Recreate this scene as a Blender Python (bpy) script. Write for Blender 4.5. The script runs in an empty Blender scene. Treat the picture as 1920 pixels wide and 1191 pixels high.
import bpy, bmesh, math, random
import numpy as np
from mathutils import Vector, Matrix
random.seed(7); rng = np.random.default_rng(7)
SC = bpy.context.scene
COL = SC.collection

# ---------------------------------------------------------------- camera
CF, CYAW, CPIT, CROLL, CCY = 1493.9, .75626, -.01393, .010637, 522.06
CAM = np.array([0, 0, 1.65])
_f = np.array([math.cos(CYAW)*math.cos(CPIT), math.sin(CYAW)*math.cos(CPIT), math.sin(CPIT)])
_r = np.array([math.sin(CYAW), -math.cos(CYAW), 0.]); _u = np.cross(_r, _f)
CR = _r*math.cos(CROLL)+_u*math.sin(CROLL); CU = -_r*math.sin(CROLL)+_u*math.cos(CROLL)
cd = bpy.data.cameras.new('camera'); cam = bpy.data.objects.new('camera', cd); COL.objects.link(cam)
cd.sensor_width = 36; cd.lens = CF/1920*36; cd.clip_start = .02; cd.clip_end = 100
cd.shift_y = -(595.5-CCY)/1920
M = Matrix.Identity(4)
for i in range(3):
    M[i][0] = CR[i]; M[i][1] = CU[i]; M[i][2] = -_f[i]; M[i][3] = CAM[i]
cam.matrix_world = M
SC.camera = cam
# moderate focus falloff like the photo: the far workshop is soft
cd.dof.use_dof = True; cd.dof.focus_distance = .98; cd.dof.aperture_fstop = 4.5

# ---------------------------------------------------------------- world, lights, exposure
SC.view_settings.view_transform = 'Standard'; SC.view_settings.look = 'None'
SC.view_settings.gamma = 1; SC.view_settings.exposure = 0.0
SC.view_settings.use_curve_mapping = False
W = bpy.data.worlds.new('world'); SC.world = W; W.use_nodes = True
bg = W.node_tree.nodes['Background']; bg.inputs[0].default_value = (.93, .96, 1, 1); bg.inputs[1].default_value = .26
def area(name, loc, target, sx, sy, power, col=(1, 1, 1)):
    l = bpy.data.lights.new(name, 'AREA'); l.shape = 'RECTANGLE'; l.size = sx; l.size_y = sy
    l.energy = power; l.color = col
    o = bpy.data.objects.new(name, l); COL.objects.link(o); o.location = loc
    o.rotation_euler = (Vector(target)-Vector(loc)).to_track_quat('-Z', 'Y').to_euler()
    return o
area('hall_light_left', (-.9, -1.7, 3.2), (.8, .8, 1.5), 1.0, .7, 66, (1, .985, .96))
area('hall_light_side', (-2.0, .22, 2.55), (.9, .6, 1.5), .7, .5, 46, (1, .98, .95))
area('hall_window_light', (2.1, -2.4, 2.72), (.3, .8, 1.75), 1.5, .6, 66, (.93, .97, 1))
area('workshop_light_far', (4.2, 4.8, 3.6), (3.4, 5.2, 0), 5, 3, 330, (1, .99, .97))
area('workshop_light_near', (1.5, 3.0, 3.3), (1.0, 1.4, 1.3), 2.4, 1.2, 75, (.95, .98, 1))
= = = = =
REQUIREMENTS
Each line in the material above must be retyped without alteration.

FULL OUTPUT
Recreate this scene as a Blender Python (bpy) script. Write for Blender 4.5. The script runs in an empty Blender scene. Treat the picture as 1920 pixels wide and 1191 pixels high.
import bpy, bmesh, math, random
import numpy as np
from mathutils import Vector, Matrix
random.seed(7); rng = np.random.default_rng(7)
SC = bpy.context.scene
COL = SC.collection

# ---------------------------------------------------------------- camera
CF, CYAW, CPIT, CROLL, CCY = 1493.9, .75626, -.01393, .010637, 522.06
CAM = np.array([0, 0, 1.65])
_f = np.array([math.cos(CYAW)*math.cos(CPIT), math.sin(CYAW)*math.cos(CPIT), math.sin(CPIT)])
_r = np.array([math.sin(CYAW), -math.cos(CYAW), 0.]); _u = np.cross(_r, _f)
CR = _r*math.cos(CROLL)+_u*math.sin(CROLL); CU = -_r*math.sin(CROLL)+_u*math.cos(CROLL)
cd = bpy.data.cameras.new('camera'); cam = bpy.data.objects.new('camera', cd); COL.objects.link(cam)
cd.sensor_width = 36; cd.lens = CF/1920*36; cd.clip_start = .02; cd.clip_end = 100
cd.shift_y = -(595.5-CCY)/1920
M = Matrix.Identity(4)
for i in range(3):
    M[i][0] = CR[i]; M[i][1] = CU[i]; M[i][2] = -_f[i]; M[i][3] = CAM[i]
cam.matrix_world = M
SC.camera = cam
# moderate focus falloff like the photo: the far workshop is soft
cd.dof.use_dof = True; cd.dof.focus_distance = .98; cd.dof.aperture_fstop = 4.5

# ---------------------------------------------------------------- world, lights, exposure
SC.view_settings.view_transform = 'Standard'; SC.view_settings.look = 'None'
SC.view_settings.gamma = 1; SC.view_settings.exposure = 0.0
SC.view_settings.use_curve_mapping = False
W = bpy.data.worlds.new('world'); SC.world = W; W.use_nodes = True
bg = W.node_tree.nodes['Background']; bg.inputs[0].default_value = (.93, .96, 1, 1); bg.inputs[1].default_value = .26
def area(name, loc, target, sx, sy, power, col=(1, 1, 1)):
    l = bpy.data.lights.new(name, 'AREA'); l.shape = 'RECTANGLE'; l.size = sx; l.size_y = sy
    l.energy = power; l.color = col
    o = bpy.data.objects.new(name, l); COL.objects.link(o); o.location = loc
    o.rotation_euler = (Vector(target)-Vector(loc)).to_track_quat('-Z', 'Y').to_euler()
    return o
area('hall_light_left', (-.9, -1.7, 3.2), (.8, .8, 1.5), 1.0, .7, 66, (1, .985, .96))
area('hall_light_side', (-2.0, .22, 2.55), (.9, .6, 1.5), .7, .5, 46, (1, .98, .95))
area('hall_window_light', (2.1, -2.4, 2.72), (.3, .8, 1.75), 1.5, .6, 66, (.93, .97, 1))
area('workshop_light_far', (4.2, 4.8, 3.6), (3.4, 5.2, 0), 5, 3, 330, (1, .99, .97))
area('workshop_light_near', (1.5, 3.0, 3.3), (1.0, 1.4, 1.3), 2.4, 1.2, 75, (.95, .98, 1))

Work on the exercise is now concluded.